[begin DATA IN THIS EXERCISE]

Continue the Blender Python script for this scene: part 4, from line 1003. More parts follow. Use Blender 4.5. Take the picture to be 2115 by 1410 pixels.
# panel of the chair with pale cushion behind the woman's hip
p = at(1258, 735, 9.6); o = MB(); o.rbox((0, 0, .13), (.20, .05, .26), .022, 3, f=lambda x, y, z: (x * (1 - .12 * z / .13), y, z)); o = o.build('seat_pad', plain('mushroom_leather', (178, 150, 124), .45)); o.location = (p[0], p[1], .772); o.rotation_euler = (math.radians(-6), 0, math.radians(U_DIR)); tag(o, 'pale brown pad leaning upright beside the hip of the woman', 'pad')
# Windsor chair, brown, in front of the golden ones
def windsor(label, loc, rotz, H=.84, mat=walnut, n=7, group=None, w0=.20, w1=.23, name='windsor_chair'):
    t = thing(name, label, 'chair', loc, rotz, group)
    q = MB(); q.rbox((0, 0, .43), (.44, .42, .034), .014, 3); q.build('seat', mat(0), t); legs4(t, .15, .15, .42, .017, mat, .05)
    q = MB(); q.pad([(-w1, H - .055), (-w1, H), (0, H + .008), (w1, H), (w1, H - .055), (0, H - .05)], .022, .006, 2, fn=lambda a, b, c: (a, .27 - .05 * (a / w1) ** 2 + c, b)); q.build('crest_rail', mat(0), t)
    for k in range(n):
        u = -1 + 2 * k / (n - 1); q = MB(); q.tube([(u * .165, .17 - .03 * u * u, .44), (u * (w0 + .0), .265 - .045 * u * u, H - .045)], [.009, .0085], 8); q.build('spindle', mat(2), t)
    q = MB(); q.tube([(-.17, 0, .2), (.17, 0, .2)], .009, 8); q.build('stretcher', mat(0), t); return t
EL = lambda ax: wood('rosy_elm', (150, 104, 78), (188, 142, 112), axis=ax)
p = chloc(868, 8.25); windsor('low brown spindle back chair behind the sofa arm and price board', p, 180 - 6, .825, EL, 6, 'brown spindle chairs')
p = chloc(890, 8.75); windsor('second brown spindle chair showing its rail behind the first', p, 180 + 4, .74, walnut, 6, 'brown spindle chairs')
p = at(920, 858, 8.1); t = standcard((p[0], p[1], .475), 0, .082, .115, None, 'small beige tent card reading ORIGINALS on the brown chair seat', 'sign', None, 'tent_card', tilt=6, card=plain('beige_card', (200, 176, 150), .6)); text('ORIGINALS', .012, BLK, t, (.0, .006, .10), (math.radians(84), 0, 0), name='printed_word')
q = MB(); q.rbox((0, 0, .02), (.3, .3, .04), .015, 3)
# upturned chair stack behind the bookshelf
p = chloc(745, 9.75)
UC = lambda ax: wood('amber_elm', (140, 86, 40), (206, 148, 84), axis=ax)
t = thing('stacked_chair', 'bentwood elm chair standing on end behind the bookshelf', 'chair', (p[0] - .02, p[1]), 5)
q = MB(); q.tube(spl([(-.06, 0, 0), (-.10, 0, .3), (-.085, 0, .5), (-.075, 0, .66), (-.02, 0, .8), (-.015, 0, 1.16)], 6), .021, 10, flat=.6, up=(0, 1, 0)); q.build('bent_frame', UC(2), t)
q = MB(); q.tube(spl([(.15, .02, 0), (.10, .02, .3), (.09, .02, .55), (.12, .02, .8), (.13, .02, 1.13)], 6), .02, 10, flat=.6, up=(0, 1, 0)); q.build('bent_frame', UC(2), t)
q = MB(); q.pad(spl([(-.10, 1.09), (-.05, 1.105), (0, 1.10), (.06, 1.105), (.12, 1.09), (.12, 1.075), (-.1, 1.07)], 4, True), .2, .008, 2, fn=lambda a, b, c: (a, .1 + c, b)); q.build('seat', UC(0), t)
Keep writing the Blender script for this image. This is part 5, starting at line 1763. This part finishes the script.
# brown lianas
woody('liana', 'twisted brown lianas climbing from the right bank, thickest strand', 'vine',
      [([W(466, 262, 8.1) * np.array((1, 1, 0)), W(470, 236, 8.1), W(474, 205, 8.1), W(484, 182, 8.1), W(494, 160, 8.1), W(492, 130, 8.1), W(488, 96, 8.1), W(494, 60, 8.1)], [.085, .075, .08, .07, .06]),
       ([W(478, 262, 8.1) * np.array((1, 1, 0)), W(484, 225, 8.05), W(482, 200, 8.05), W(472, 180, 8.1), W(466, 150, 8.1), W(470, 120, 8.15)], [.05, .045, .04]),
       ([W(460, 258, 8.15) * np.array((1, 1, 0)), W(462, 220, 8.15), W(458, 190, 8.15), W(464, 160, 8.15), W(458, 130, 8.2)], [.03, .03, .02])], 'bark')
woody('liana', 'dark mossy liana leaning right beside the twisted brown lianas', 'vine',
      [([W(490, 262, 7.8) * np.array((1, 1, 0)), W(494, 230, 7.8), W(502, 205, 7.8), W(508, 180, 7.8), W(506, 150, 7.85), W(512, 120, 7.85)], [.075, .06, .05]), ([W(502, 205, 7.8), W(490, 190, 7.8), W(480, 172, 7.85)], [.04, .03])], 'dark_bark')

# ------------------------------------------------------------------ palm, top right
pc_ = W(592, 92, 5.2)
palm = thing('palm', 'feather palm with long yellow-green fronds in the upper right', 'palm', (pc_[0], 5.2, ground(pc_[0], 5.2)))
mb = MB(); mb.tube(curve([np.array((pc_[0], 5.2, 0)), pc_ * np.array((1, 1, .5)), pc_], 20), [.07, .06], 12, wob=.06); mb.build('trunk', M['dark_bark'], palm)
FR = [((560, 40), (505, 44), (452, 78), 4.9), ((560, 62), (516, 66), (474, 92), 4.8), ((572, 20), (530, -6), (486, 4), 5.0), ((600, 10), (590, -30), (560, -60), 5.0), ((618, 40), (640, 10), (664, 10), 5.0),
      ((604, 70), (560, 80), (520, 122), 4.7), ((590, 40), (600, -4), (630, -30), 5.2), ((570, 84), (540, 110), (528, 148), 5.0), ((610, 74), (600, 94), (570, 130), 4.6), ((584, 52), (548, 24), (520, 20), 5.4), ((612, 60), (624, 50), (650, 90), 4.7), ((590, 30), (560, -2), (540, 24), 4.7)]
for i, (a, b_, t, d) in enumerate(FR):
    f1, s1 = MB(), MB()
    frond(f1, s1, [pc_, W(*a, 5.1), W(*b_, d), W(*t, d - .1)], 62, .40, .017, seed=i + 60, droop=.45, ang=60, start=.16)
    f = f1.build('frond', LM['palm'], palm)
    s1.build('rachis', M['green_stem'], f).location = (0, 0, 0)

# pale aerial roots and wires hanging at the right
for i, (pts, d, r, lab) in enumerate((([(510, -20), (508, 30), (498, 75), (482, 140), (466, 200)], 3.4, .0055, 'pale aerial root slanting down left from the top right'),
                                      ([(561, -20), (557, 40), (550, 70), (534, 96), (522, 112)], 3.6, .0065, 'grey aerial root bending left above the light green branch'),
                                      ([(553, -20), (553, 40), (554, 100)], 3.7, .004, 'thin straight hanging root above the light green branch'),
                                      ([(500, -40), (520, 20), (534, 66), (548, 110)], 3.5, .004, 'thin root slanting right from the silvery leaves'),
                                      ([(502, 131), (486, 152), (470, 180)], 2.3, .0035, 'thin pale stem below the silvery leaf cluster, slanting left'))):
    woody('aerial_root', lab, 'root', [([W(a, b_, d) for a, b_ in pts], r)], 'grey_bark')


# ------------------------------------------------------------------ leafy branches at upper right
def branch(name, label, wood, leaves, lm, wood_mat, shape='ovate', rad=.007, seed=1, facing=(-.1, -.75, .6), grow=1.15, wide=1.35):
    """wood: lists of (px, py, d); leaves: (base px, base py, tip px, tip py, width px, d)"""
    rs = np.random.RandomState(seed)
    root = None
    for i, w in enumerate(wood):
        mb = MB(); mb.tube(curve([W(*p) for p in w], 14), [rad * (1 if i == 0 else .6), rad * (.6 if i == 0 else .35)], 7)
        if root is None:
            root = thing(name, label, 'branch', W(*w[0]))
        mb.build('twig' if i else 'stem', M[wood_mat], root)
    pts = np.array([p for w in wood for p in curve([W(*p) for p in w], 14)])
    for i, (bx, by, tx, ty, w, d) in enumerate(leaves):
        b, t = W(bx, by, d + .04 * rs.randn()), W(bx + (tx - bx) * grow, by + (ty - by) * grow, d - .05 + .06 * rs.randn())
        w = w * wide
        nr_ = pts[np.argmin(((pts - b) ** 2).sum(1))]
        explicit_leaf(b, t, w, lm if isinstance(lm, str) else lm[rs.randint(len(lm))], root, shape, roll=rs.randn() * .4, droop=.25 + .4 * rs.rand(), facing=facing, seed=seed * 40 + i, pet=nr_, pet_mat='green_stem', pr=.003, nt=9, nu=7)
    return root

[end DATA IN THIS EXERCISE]

STATED TASK: Write out again only the lines from the line containing "Keep writing the" through the line containing "[([W(490, 262, 7.8)", both included, exactly as they are.

SOLUTION TO THIS EXERCISE:
Keep writing the Blender script for this image. This is part 5, starting at line 1763. This part finishes the script.
# brown lianas
woody('liana', 'twisted brown lianas climbing from the right bank, thickest strand', 'vine',
      [([W(466, 262, 8.1) * np.array((1, 1, 0)), W(470, 236, 8.1), W(474, 205, 8.1), W(484, 182, 8.1), W(494, 160, 8.1), W(492, 130, 8.1), W(488, 96, 8.1), W(494, 60, 8.1)], [.085, .075, .08, .07, .06]),
       ([W(478, 262, 8.1) * np.array((1, 1, 0)), W(484, 225, 8.05), W(482, 200, 8.05), W(472, 180, 8.1), W(466, 150, 8.1), W(470, 120, 8.15)], [.05, .045, .04]),
       ([W(460, 258, 8.15) * np.array((1, 1, 0)), W(462, 220, 8.15), W(458, 190, 8.15), W(464, 160, 8.15), W(458, 130, 8.2)], [.03, .03, .02])], 'bark')
woody('liana', 'dark mossy liana leaning right beside the twisted brown lianas', 'vine',
      [([W(490, 262, 7.8) * np.array((1, 1, 0)), W(494, 230, 7.8), W(502, 205, 7.8), W(508, 180, 7.8), W(506, 150, 7.85), W(512, 120, 7.85)], [.075, .06, .05]), ([W(502, 205, 7.8), W(490, 190, 7.8), W(480, 172, 7.85)], [.04, .03])], 'dark_bark')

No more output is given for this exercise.